Sur la petite route enneigée, le 2 mars 2008, nous sommes allés voter. Il y avait peu de monde, néanmoins, on pouvait reconnaître quelques visages du quartier, et puis, cette petite ballade est un petit évènement, l'occasion de se revoir et d'échanger. Il tombait une pluie glacée comme Moscou sait la faire. A l'entrée de l'école, deux hommes en uniforme qui ne contrôlent pas grand chose et un guide en costume qui oriente les électeurs vers le bon guichet… On s'enregistre, on montre patte blanche, une carte d'identité (russe de préférence), puis on vous remet une feuille A4 avec tous les noms des candidats à rayer, à conserver, ... à oublier. Puis une autre feuille pour le parlement. Tous, presque, appartiennent au parti de Poutine, les autres sont de pâles figures d'une opposition organisée. On peut lire "Guennadi Ziouganov", profession : opposant professionnel, un statut très convoité. Alors on choisit. J'ai beaucoup influencé le vote, j'accompagnais quelques amis. Devant l'urne, rien. Pas d'enveloppe. Pas de "à voter". Personne autour des urnes. Elles sont là, vides de sens. Une petite fente attend le papier glacé. La petite feuille A4 bien pliée, la seconde. Rien n'empêcherait d'y mettre quelques photocopies, plusieurs A4 bien disposées, d'ailleurs personne ne s'intéresse aux urnes, ici, voter est un simulacre et tout le monde se moque.

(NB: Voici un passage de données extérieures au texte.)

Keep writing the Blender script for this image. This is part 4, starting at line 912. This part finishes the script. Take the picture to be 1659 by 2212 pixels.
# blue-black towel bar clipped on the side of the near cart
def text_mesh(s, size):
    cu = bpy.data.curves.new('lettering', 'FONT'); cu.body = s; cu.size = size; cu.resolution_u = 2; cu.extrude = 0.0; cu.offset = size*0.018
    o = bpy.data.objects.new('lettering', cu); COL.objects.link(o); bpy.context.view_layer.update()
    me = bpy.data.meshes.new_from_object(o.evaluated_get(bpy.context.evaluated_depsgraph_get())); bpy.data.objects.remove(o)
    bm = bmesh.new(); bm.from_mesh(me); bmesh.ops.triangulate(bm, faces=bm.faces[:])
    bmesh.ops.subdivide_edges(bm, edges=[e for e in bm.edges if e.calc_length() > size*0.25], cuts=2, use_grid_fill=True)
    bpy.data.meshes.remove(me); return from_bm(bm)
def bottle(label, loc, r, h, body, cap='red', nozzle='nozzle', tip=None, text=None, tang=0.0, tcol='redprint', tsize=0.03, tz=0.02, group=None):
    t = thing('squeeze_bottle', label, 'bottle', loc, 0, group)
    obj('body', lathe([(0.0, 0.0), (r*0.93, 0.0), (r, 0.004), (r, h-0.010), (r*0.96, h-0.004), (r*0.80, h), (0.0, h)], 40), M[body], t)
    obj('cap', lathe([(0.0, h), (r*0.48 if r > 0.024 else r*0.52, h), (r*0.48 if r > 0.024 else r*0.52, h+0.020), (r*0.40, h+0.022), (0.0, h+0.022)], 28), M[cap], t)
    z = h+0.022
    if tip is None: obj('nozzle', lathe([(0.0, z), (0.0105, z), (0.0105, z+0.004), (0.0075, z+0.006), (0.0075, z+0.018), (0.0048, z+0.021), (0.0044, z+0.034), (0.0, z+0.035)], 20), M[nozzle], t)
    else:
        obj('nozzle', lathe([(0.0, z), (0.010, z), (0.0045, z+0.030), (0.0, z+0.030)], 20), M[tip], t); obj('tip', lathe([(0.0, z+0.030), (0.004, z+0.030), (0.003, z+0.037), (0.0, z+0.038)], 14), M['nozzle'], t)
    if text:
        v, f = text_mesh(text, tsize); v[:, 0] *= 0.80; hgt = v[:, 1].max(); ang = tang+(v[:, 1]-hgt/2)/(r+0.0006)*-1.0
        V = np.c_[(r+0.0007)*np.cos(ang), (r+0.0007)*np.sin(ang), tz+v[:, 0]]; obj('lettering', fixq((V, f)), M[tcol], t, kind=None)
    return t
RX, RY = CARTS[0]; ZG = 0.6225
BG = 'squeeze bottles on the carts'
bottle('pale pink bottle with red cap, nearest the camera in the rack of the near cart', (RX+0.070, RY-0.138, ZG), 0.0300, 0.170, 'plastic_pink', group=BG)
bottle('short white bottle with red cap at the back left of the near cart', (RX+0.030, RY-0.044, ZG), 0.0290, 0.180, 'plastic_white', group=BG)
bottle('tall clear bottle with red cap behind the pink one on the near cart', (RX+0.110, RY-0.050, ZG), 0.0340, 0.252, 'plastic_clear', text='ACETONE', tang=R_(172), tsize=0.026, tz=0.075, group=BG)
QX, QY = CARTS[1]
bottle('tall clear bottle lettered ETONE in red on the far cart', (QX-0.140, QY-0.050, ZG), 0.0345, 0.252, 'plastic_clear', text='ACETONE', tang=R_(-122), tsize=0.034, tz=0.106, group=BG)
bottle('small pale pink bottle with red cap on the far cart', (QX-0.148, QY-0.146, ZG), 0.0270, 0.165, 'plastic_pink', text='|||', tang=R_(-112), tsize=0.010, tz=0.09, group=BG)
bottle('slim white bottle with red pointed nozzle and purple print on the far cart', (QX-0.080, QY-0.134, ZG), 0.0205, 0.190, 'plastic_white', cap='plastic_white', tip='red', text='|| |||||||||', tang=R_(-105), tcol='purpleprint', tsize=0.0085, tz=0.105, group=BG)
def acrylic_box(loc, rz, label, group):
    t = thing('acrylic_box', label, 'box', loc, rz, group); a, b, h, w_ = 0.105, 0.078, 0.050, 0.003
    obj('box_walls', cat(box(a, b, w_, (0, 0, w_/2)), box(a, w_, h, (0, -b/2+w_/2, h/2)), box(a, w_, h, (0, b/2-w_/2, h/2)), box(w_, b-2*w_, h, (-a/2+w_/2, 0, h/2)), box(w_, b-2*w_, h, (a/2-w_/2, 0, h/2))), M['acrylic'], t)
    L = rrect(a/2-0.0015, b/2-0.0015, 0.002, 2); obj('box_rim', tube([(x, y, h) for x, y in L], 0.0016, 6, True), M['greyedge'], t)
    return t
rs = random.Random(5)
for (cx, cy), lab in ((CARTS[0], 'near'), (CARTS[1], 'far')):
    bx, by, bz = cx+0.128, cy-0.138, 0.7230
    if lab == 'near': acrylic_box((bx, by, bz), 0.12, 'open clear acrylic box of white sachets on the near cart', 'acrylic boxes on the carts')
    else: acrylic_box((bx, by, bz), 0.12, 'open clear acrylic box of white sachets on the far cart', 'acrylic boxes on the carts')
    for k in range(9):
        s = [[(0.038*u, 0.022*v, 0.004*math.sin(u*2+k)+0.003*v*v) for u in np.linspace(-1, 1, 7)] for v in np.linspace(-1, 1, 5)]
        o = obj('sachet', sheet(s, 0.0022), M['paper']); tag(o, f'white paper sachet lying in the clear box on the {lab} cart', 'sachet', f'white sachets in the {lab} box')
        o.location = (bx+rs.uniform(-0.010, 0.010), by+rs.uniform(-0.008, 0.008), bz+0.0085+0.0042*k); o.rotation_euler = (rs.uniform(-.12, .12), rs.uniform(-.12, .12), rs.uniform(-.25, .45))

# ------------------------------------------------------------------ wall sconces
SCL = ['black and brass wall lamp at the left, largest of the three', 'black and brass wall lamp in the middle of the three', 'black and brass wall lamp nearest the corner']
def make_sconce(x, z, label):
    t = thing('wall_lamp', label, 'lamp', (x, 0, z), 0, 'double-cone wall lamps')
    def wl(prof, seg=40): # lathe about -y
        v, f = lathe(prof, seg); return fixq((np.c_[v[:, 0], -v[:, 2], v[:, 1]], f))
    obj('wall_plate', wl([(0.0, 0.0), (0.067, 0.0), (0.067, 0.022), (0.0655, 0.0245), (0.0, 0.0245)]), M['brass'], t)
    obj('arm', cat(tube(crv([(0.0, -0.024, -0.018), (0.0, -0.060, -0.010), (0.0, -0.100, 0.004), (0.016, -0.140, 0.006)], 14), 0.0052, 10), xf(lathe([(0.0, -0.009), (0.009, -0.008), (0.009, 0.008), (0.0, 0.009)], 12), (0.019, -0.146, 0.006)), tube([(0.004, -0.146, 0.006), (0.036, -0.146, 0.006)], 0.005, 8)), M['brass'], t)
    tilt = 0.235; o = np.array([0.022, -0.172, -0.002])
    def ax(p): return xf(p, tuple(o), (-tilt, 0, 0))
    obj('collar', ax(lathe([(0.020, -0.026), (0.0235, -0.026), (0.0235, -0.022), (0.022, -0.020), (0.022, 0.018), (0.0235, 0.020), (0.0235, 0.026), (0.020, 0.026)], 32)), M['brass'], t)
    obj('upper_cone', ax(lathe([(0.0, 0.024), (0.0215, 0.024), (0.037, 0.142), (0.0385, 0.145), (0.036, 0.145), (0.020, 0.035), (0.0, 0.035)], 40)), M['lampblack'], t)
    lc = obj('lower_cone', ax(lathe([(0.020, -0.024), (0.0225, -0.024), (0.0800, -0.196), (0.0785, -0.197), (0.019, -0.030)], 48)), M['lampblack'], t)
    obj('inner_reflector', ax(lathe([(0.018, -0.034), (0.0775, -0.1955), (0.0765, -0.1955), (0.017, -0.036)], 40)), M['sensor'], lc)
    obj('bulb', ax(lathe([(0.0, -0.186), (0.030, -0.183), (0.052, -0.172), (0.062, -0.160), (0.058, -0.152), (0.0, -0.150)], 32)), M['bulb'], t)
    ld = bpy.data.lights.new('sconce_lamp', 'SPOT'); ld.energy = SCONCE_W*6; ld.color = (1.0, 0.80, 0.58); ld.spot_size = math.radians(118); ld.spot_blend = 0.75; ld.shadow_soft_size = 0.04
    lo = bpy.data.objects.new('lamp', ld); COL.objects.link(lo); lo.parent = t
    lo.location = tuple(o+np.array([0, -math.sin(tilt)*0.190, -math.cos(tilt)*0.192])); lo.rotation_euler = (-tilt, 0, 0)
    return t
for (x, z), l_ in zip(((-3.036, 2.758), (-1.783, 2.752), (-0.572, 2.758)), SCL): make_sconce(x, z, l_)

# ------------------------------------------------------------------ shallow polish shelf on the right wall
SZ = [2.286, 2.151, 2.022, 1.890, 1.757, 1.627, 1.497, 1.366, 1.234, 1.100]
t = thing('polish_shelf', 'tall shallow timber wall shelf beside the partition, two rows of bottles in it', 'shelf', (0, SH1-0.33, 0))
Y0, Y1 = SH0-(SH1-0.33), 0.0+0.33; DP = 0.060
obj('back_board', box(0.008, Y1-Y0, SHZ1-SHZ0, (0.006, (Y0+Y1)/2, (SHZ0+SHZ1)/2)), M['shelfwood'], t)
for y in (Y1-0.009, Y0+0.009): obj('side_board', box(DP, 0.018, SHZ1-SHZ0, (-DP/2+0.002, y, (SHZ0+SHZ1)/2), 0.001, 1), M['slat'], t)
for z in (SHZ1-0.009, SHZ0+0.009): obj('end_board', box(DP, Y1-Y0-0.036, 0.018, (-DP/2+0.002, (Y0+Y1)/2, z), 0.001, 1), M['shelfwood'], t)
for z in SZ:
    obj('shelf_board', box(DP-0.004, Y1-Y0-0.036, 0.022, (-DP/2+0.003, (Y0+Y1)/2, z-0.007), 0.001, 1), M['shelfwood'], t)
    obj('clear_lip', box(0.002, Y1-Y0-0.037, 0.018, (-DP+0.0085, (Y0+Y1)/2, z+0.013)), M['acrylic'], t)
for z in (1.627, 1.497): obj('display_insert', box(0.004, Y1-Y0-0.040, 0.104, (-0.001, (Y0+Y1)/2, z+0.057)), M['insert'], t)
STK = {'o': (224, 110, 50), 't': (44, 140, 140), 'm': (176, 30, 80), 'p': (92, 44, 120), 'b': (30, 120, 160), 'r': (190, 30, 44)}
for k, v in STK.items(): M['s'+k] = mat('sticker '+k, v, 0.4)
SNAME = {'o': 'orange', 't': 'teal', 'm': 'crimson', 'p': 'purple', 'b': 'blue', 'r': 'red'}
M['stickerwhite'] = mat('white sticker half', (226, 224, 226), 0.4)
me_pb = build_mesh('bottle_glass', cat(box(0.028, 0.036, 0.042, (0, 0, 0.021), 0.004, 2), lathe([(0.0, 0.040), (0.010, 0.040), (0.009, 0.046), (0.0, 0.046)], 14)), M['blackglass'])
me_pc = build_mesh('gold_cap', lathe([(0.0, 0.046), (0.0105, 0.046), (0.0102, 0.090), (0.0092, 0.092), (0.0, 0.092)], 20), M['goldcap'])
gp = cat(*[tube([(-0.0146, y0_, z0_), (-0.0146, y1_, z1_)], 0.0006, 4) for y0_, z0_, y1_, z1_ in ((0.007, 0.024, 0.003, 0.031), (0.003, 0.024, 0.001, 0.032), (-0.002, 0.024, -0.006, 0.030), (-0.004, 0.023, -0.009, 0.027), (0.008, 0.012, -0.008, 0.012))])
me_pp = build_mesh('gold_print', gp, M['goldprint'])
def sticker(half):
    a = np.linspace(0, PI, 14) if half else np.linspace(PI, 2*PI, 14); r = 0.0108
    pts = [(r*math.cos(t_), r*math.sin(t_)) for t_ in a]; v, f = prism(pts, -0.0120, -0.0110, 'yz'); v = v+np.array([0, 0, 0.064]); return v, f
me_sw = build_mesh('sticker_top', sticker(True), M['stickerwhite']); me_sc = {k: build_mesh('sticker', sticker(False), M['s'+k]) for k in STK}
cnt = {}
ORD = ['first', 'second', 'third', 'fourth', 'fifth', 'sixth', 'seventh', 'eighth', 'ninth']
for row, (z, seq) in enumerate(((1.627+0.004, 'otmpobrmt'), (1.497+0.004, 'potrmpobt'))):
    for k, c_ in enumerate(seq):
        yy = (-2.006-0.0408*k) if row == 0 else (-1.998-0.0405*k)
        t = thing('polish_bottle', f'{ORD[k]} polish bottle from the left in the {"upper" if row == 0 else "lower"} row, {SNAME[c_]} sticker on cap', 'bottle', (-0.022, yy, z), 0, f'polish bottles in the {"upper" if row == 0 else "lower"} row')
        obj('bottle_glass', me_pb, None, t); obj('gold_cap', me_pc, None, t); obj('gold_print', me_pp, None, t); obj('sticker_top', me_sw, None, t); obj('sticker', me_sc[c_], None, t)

Mais ne vous trompez pas... Les russes ne détestent pas Poutine. Ils comprennent et s'amusent, rient aux éclats. Ils ne le détestent pas, l’aiment bien un peu, beaucoup, en sont fiers souvent (la Grande Russie). Disons que ça les énerve alors ils tournent cette histoire en dérision. On leur permet de rire d'ailleurs, à pleines dents de cette farce. Ils ont au moins ce droit. Rire. Pour le reste, la vie est un long fleuve tranquille. La pluie glacée tombe sur des russes résignés, qui répètent inlassablement : « Golossouille nié golossouille, vsio, ravno poloutchich kouille » avec le bras d’honneur qui va avec… Mais je peux difficilement traduire sans être grossier, disons que c’est un sentiment de profonde résignation. L'élection est une forme de non évènement pour le peuple slave qui vit sa rupture avec le pouvoir comme une condition difficile, immuable et acceptée.